Today, Shorewood is operating according to a rolling 10-year infrastructure planning and budgeting process. “We plan major infrastructure projects in the even-numbered years, including water main replacement in road reconstruction programs,” Kolste says. “In the odd years, we’ll concentrate on hot spots.”

Kunze says his crew cuts and recouples breaks or leaks in the ductile and cast iron pipes. And while the utility’s Esri GIS system isn’t new, the commitment to integrate it into daily operations has been very helpful, developing a usable interface with fieldworkers who all have iPads. “Some of our old maps were from 1900,” Butschlick says.

Meter upgrades

The lack of storage and the importation of water directly from the Milwaukee system present unique challenges to the Shorewood team.

Kunze explains that the two vaults — or pits — holding the master meters and pressure regulators that monitor and control the flow are underground structures built sometime in the 1930s. One pit contains the equipment supplying the Shorewood water; the other is devoted primarily to fire flow.

Shorewood intends to update the vaults, and it represents what Butschlick says is a delicate project.

“We made emergency repairs to the PRVs (pressure regulating valves) in 2013,” Kunze says. “But they will be replaced with the vault.” He adds that issues with the PRVs became obvious in 2013 when pressure surges were “popping mains.”

Pending Public Service Commission approval, the plan is to construct a prefabricated vault unit that will be installed next to the existing pit. The existing master meters, owned by Milwaukee Water Works, will be disconnected and then reconnected to the new piping in the new vault. The utility’s contractor would conduct this work at night during low-flow periods. Butschlick says neighboring communities — partners in the North Shore Water Commission — have been contacted about supplying emergency water if necessary.

The community’s overall 3,500-meter system (Sensus SR IIs) is due for replacement as well. Butschlick says a request for proposal has been issued for a new open architecture metering system and radio-read infrastructure. The system will replace the current manual reading system.

Stormwater

Because Lake Michigan lies along the eastern border of Shorewood, the community must comply with Great Lakes rules and regulations regarding stormwater. The separate storm sewer system discharges to the Milwaukee River, which is on the Impaired Waters List. Flow from the 18-mile combined sewer and the separated wastewater system go to the Milwaukee Metropolitan Sewerage District.

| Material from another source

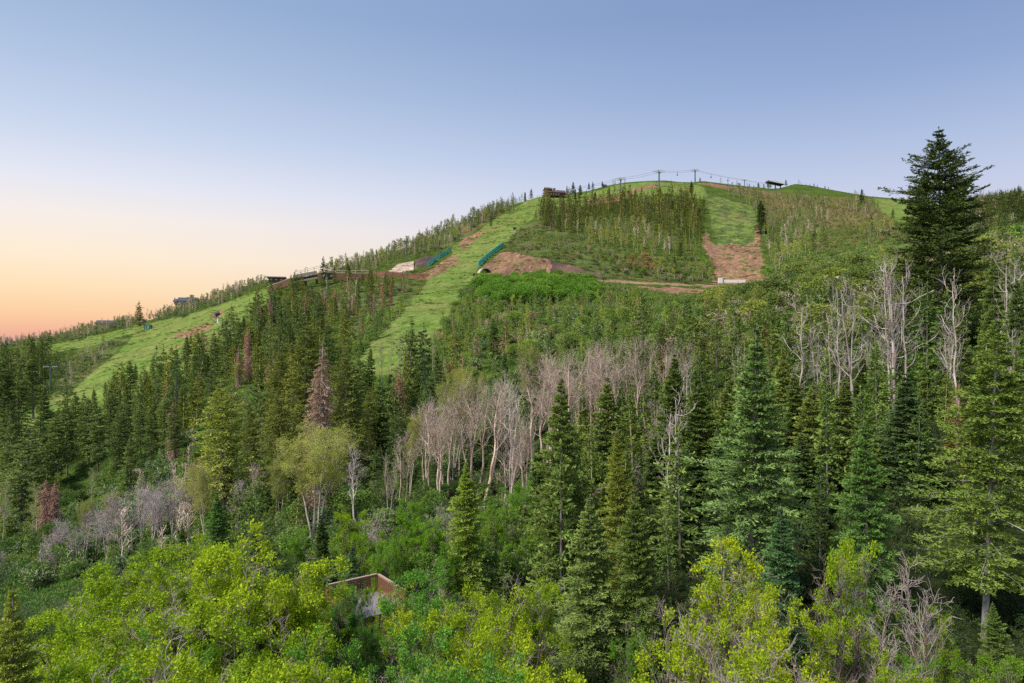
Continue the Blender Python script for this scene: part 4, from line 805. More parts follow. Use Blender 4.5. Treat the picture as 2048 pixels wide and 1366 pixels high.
zone([[(-280,1010),(0,1000),(120,985),(230,935),(300,905),(380,915),(440,880),(520,960),(480,1080),(400,1130),(-280,1230)]],
     2.6, 66, 125, {'dome': (0.25, 2, 3.6, (0.6, 0.85, 0.65), (0.95, 1.1, 0.8)), 'bush': (0.45, 1.6, 3.6, (0.7, 0.95, 0.8), (1.0, 1.15, 0.9)), 'fir': (0.2, 2.5, 6, *FY), 'bare': (0.06, 4, 7, *BR)}, 12)
zone([[(95,790),(60,820),(-280,900),(-280,770),(0,745),(60,728),(100,715),(118,745)]], 5.5, 120, 330, {'fir': (0.85, 8, 14, *FD), 'bush': (0.15, 2, 3, *BG)}, 13)
zone([[(-70,700),(-280,690),(0,690),(60,684),(110,677),(200,656),(300,640),(370,615),(430,597),(500,572),(530,563),(522,580),(450,606),(380,626),(300,645),(240,662),(100,688),(-280,716)]],
     3.6, 300, 500, {'aspen': (0.42, 3.5, 7.5, *AG), 'bare': (0.24, 4, 8.5, *BR), 'bush': (0.30, 2, 4, *BG), 'fir': (0.04, 4, 8, *FD)}, 14)
zone([[(-280,762),(0,744),(110,708),(180,692),(235,676),(215,716),(176,750),(130,788),(95,788),(70,760)]], 4.6, 200, 400, {'bush': (0.55, 1.5, 3.5, *BG), 'aspen': (0.30, 4, 8, *AG), 'bare': (0.15, 4, 7, *BR)}, 15, clump=0.42)
zone([[(545,575),(640,578),(740,568),(800,570),(790,610),(770,640),(738,690),(700,690),(640,610),(600,590)]], 6.0, 150, 345, {'fir': (0.30, 5, 12, *FD), 'fir2': (0.12, 6, 12, *FO), 'dead': (0.09, 5, 10, *RD), 'bush': (0.34, 1.5, 3, *BG), 'aspen': (0.10, 4, 7, *AG), 'bare': (0.08, 6, 9, *BR)}, 16)
zone([[(740,650),(815,612),(842,582),(850,590),(808,622),(775,655),(738,692),(712,725),(690,700)]], 2.4, 130, 260, {'aspen': (0.8, 3, 5.5, (0.95, 1.2, 0.7), (1.15, 1.3, 0.8)), 'bush': (0.2, 2, 3, *BB)}, 17)
zone([[(640,552),(740,522),(800,501),(880,465),(950,435),(1010,417),(1000,432),(945,462),(890,500),(820,514),(780,528),(740,542)]], 3.5, 320, 520, {'aspen': (0.52, 5, 9.5, *AG), 'bare': (0.24, 5, 9, *BR), 'bush': (0.18, 2, 4, *BG), 'fir': (0.06, 6, 10, *FD)}, 18)
zone([[(945,437),(1010,415),(1060,400),(1064,408),(1000,432),(955,456)]], 4.4, 430, 580, {'fir': (1, 6, 11, *FD)}, 19)
zone([[(1090,402),(1110,413),(1180,413),(1240,408),(1330,400),(1400,412),(1410,430),(1412,470),(1396,500),(1350,486),(1300,462),(1240,450),(1180,460),(1130,470),(1080,450),(1072,438)]], 5.2, 380, 640, {'fir': (0.66, 7, 15, (0.45, 0.52, 0.36), (0.95, 0.88, 0.52)), 'fir2': (0.16, 9, 18, (0.7, 0.62, 0.34), (1.2, 1.05, 0.55)), 'bare': (0.06, 6, 9, *BR), 'aspen': (0.08, 6, 10, *AG)}, 20)
zone([[(1165,470),(1180,458),(1240,448),(1300,460),(1350,485),(1398,502),(1390,520),(1330,516),(1250,502),(1180,492)]], 4.6, 300, 480, {'aspen': (0.52, 7, 11, *AG), 'fir': (0.30, 6, 10, (1.0, 1.05, 0.6), (1.4, 1.3, 0.7)), 'bare': (0.16, 7, 10, (1.2, 1.05, 0.98), (1.45, 1.3, 1.2))}, 21)
zone([[(1040,455),(1090,445),(1180,478),(1260,518),(1418,562),(1220,556),(1100,519),(1012,500)]], 4.2, 290, 480, {'bush': (0.46, 0.9, 2.6, *BG), 'dome': (0.14, 1.5, 3, (0.8, 0.95, 0.7), (1.2, 1.2, 0.8)), 'bushb': (0.18, 1.2, 2.8, *BT), 'fir': (0.07, 3, 7, *FY), 'aspen': (0.09, 4, 7, *AG)}, 22, clump=0.36)
zone([[(1180,520),(1250,510),(1330,520),(1390,524),(1418,520),(1424,566),(1330,562),(1230,557),(1190,545)]], 4.0, 290, 460, {'dome': (0.42, 2.2, 3.8, (0.9, 1.05, 0.75), (1.3, 1.4, 0.85)), 'bush': (0.25, 2, 4, *BG), 'aspen': (0.18, 5, 8, *AG), 'bushb': (0.15, 2, 3, *BT)}, 23)
zone([[(1245,520),(1290,515),(1340,528),(1335,548),(1290,545),(1250,535)]], 3.4, 290, 400, {'dome': (0.7, 2.4, 3.8, (1.5, 0.85, 0.9), (1.9, 1.2, 1.3)), 'bushb': (0.3, 2, 3, *BT)}, 51)
zone([[(1400,505),(1424,545),(1424,568),(1400,560)], [(1528,520),(1545,575),(1532,590),(1530,560)]], 3.4, 280, 400, {'dome': (0.5, 2.2, 3.6, (0.9, 1.35, 0.5), (1.1, 1.5, 0.6)), 'aspen': (0.5, 4, 7, *AG)}, 52)
zone([[(1450,378),(1560,388),(1740,402),(1775,440),(1815,472),(1900,482),(2048,470),(2048,490),(1815,545),(1640,540),(1600,520),(1530,500),(1512,400)]], 5.0, 250, 740, {'bush': (0.56, 0.8, 2.2, (0.85, 0.68, 0.58), (1.2, 0.92, 0.85)), 'dome': (0.10, 1.2, 2.6, (0.8, 0.9, 0.55), (1.2, 1.2, 0.7)), 'bushb': (0.28, 1, 2.2, *BT), 'aspen': (0.04, 5, 8, *AG), 'fir': (0.02, 4, 8, *FD)}, 24)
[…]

All combined sewer service areas within the Milwaukee Metropolitan Sewerage District are required to disconnect household downspouts by 2025. Shorewood is somewhat unique in that just under half of its combined sewer area is actually served by a storm sewer system that collects flow from street inlets. In these areas, the village has installed an 8-inch PVC pipe “terrace drain” system just behind the curbs, connecting to catch basins.

Property owners in these areas will have the option to connect their private storm drain systems to the terrace drains. “We’re putting these in our storm sewer areas. We can’t put them everywhere, but where we can, we are,” Butschlick says.

Facing the future

In addition to infrastructure repair, Shorewood faces challenges familiar to all water utilities in the older sections of the country: talent drain and lead service lines.

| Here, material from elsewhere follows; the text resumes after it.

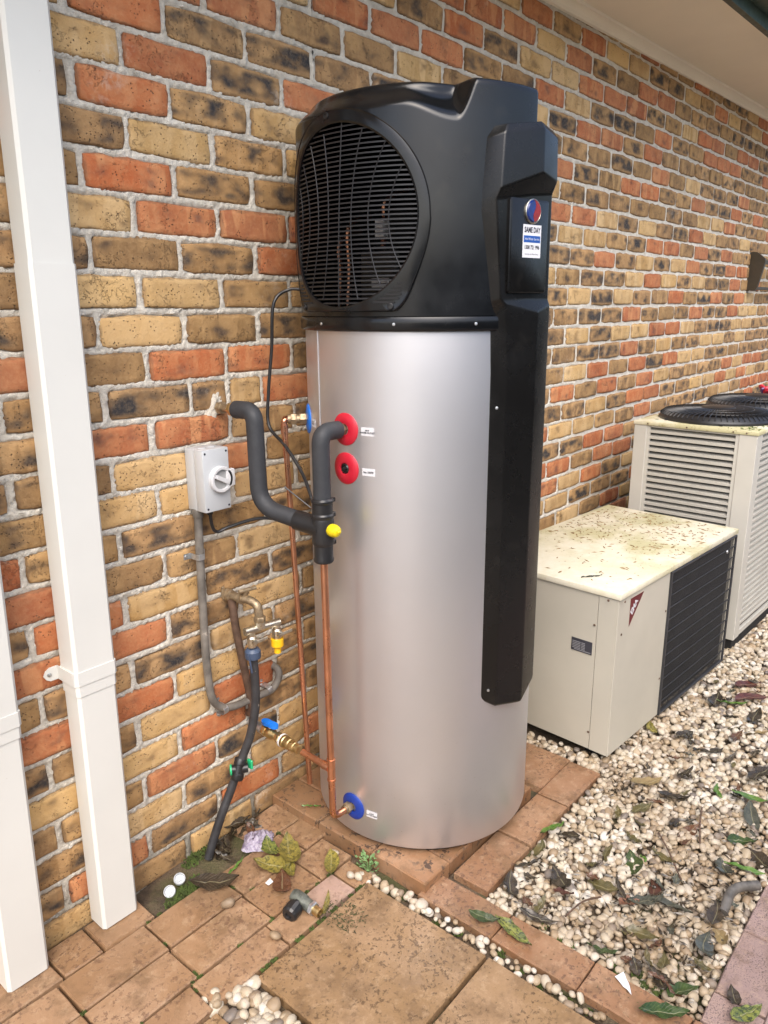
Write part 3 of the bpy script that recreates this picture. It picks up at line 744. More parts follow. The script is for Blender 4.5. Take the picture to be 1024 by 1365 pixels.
o0 = len(m_.v); m_.v.extend([tuple(p) for p in ring2+ring3])
for k in range(NT):
    n_ = (k+1) % NT; m_.f.append((t0+k, t0+n_, o0+n_, o0+k)); m_.f.append((o0+k, o0+n_, o0+NT+n_, o0+NT+k))
m_.f.append(tuple(o0+NT+k for k in range(NT)))
obj('shroud', m_, M['black'], heater, angle=40, recalc=False)
# grille: domed bezel, slats, ribs
def gp(ar, z, d): return on(SR+d, GC+math.degrees(ar/SR), z)
NB = 128; rings = []
def outer(a):
    ca, sa = cos(a), sin(a)
    ro = 0.230
    if sa < 0:
        w = math.exp(-((abs(ca)-0.60)/0.22)**2)
        ro = 0.230+0.030*w
        ro = min(ro, 0.2115/max(0.05, -sa))
        ro = max(ro, 0.206)
    return ro
prof = [(0, -0.014, 0), (0, 0.007, 0), (0.004, 0.010, 0), (0.5, 0.0105, 1), (0.86, 0.009, 1), (0.93, 0.0105, 1), (0.985, 0.007, 1), (1.0, -0.003, 1)]
for (q, d, mode) in prof:
    rg = []
    for k in range(NB):
        a = 2*pi*k/NB; ro = outer(a)
        r_ = GH+q if mode == 0 else GH+0.004+(ro-GH-0.004)*q
        rg.append(gp(r_*cos(a), GZC+r_*sin(a), d))
    rings.append(rg)
m_ = MB(); m_.loft(rings, caps=False)
bez = obj('grille', m_, M['black'], heater, angle=28)
def sstrip(z, w, th=0.0032, dep=0.010, d=0.0035, tilt=0.0025):
    m1 = MB(); n = 14; rg = []
    for i in range(n+1):
        ar = -w+2*w*i/n
        rg.append([gp(ar, z-th/2, d), gp(ar, z+th/2, d), gp(ar, z+th/2+tilt, d-dep), gp(ar, z-th/2+tilt, d-dep)])
    m1.loft(rg); return m1
z = GZC-GH+0.008
while z < GZC+GH-0.004:
    w = math.sqrt(max(0, (GH+0.001)**2-(z-GZC)**2)); obj('slat', sstrip(z, w), M['grillemat'], bez); z += 0.0101
for kx in (-0.155, -0.11, -0.068, -0.03, 0.005, 0.04, 0.085, 0.135):
    pts = []
    for i in range(25):
        q = -1+2*i/24; z = GZC+q*GH
        ar = kx+(kx*0.75)*(q*q)*(1.0 if abs(kx) > 0.02 else 1) + 0.01*q
        if math.hypot(ar, z-GZC) <= GH+0.002: pts.append(gp(ar, z, 0.0035))
    m_ = MB(); m_.tube(pts, 0.0014, 6); obj('rib', m_, M['grillemat'], bez)
# slanted vent slots in the lower bezel corners: raised black bars painting the recess shade
for sg in (-1, 1):
    for i in range(8):
        z = 1.565+0.0085*i; a0 = math.sqrt(max(0, 0.214**2-(z-GZC)**2)); a1 = math.sqrt(max(0, (0.243)**2-(z-GZC)**2))-0.002
        if i > 5: a1 -= 0.006*(i-5)
        a1 = min(a1, 0.165); m1 = MB()
        if a1-a0 < 0.006: continue
        m1.loft([[gp(sg*(a0+(a1-a0)*q), z+0.0022, 0.0116), gp(sg*(a0+(a1-a0)*q), z-0.0022, 0.0116), gp(sg*(a0+(a1-a0)*q), z-0.0022, 0.006), gp(sg*(a0+(a1-a0)*q), z+0.0022, 0.006)] for q in (0, 0.5, 1)])
        obj('slot_shade_bar', m1, M['matte_black'], bez)
for (ar, z) in ((0.140, 1.556), (-0.140, 1.556), (-0.022, 1.973)):
    m_ = MB(); nrm = gp(ar, z, 1)-gp(ar, z, 0)
    m_.lathe([(0.0075, 0), (0.007, 0.0025), (0.0055, 0.003), (0.005, 0.001), (0.001, 0.001)], gp(ar, z, 0.010), nrm, 16); obj('screw', m_, M['gloss_black'], bez)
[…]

Recruitment of new staff is challenging. “We’re a small utility, and we have a lot of information in our heads,” Butschlick says.

But what happens when the heads leave? Butschlick says getting information into their GIS system is a critical step.

Refilling the positions is another matter. Butschlick, a graduate of the state university’s natural resources program, notes how much the times have changed and the fact that water is just not in the forefront of young people’s minds these days.

“You don’t hear them saying, ‘Oh I want to be a water operator,’” she says.

They’ve had better luck with the lead replacement project, begun in 2016. It’s modeled after one developed by the Greater Cincinnati Water Works and includes AWWA best practices. The only lead in the public distribution system is in the municipal portion of the service lines.

“Milwaukee adds orthophosphate to its finished water to prevent leaching,” Butschlick explains.

As the village replaces its public distribution system mains and replaces laterals with copper from the main to the curb stop, it offers property owners along the way the option to replace their private service lines at the same time. Five-year no-interest loans act as an incentive, and the results have been pretty good. Kolste reports that 16 of 28 eligible property owners signed up for the replacement program this year — about 57%.

Moving forward, the Shorewood staff expects that number to get even better.


Water should be fun

Kae Donlevy, who helped Shorewood develop its Shorewood Waters Project, has found the key to getting the water conservation message out to the general public.

“Make it easy, and make it fun,” she says, describing a wide range of programs she’s put together for the utility and other communities in the area.

Donlevy has worked in natural resources most of her professional life. “My passion is water,” she says.

Since 2011, jump-started by a Great Lakes Restoration Initiative grant of $240,000 for stormwater investigation work, her stormwater education programs for Shorewood have included “summer splashes,” Milwaukee River canoe trips, fish and feather festivals, kayak and boat trips, water booths, beach cleanups, school rain gardens, a history of water presentation, hikes along the river, and more.

The village has also partnered with many service clubs, environmental organizations, civic groups and municipal departments to get the word out about clean water.

Donlevy’s latest project — a Fresh Water Toolkit — is based on many of the materials she has helped Shorewood develop.

“We’re developing a toolkit that all teachers and others across the area can use to help educate the public about the importance of clean water and their role in its conservation and protection,” she says. “There’s no sense if all communities develop their own. This will be one everyone can use.”